The internal directory is a compiler-enforced convention. It is not just a folder name. The tooling respects the boundary.
Testing unexported code
Test files ending in _test.go are part of the same package by default. This gives tests full access to unexported names. You can test internal functions and fields without exposing them.
// mypkg/mypkg_test.go
package mypkg
import "testing"
func TestPrivateFunc(t *testing.T) {
// privateFunc is unexported but accessible here.
// The test file is in package mypkg.
result := privateFunc()
if result != "Secret logic" {
t.Errorf("unexpected result: %s", result)
}
}
If you use package mypkg_test in the test file, the test runs as an external package. It can only access exported names. This is useful for testing the public API as a user would see it. Most projects use package mypkg for unit tests to access internals, and package mypkg_test for integration tests.

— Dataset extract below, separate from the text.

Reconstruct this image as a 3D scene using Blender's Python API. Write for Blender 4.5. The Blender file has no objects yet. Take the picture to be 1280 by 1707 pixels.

Tests are special. They live inside the package boundary, so they can see everything.
Decision: Visibility strategies
Use an exported name when you want other packages to call a function or read a variable. Use an unexported name when the identifier is an implementation detail that should not be part of the public API. Use an exported struct with unexported fields when you need to control how external code modifies the data. Use an interface with exported methods when you want to define a contract that other packages can implement. Use the internal directory when you need to share code within a module but hide it from external imports. Use package mypkg in test files to access unexported identifiers for unit testing. Use a lowercase receiver name like (u *User) when defining methods, following the convention of short, matching names.
Export sparingly. Every exported name is a promise you have to keep.